Mais d’autres organisations, comme les Femmes canadiennes pour les femmes en Afghanistan, insistent sur le fait que les Canadiens font une différence. «Oui, ça vaut le coup», assure Janis Rapchuk, membre de l’organisation de Calgary. Elle appuie sa déclaration en parlant du nombre d’enfants qui vont à l’école, des femmes qui s’approprient leurs droits, qui apprennent à lire, à écrire et à utiliser les ordinateurs.

Vision mondiale Canada, qui travaille en Afghanistan depuis la défaite du gouvernement des Talibans en 2001, dit que l’intensification des batailles et la résurgence des Talibans ont rendu le travail, même dans la région la plus sécurisée, au nord-ouest du pays, beaucoup plus difficile. Mais la vie des Afghans s’est améliorée, sans toutefois atteindre le niveau qu’ils espéraient, mentionne Emmanuel Isch, vice-président des programmes internationaux de l’organisme.

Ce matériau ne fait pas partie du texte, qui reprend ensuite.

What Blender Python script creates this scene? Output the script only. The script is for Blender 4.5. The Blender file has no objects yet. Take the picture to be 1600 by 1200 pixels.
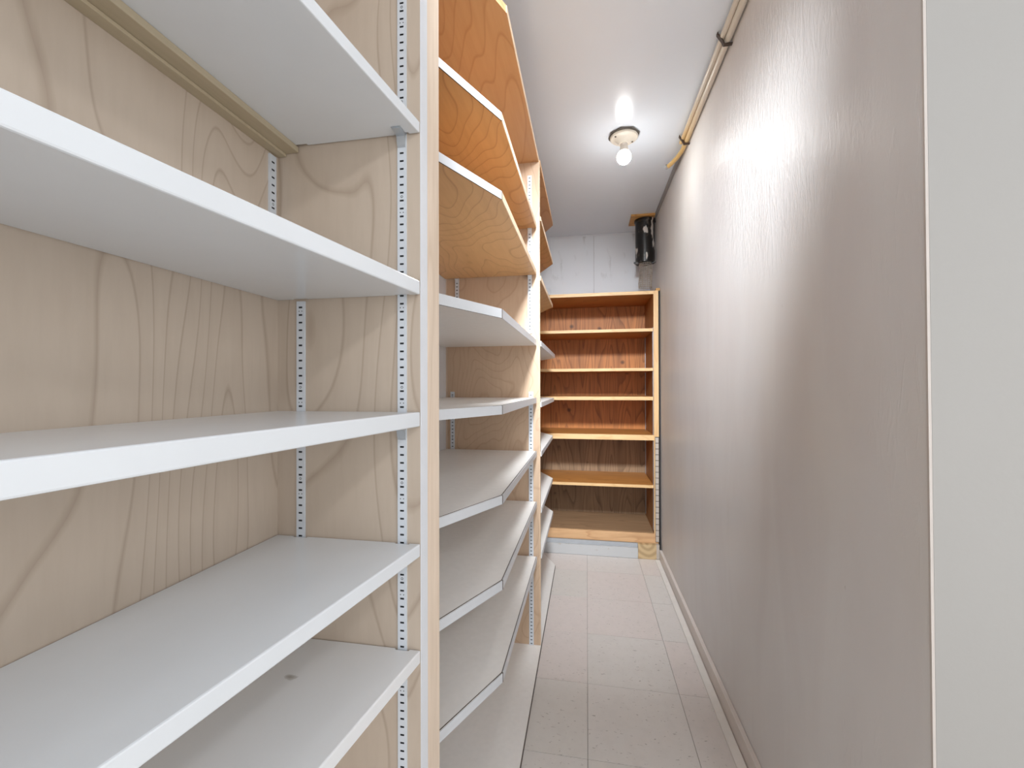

Selon les sondages, les Canadiens continuent d’être divisés sur la présence du pays en Afghanistan, avec une mince majorité favorable au retrait des troupes, si les pertes de soldats continuent d’augmenter. L’inten­sité de ces positions dépendra en effet grandement des futures pertes que le Canada enregistrera, confirme Nik Nanos, président de Nanos Research d’Ottawa.

Tout le monde a raison

Le fils d’Adria Hill-Lehr a servi en Afghanistan de décembre 2006 à juin 2007. Bien qu’elle ait soutenu son fils et qu’elle continue de soutenir les troupes, elle croit que le Canada devrait se retirer. «Je ne suis pas la seule personne qui dit soutenir les troupes, mais ça ne veut pas dire que je soutiens le gouvernement», dit l’auteure du livre A Mother’s Road to Kandahar.

Finalement, les tenants, tout comme les opposants de la présence du Canada en Afghanistan, peuvent tous avoir raison à un moment ou à un autre, dit Shadwick. «Je crois que ce qui importe maintenant c’est de voir les choses globalement. C’est l’ensemble de ces différentes perspectives nous rapproche de la vérité», conclut-il.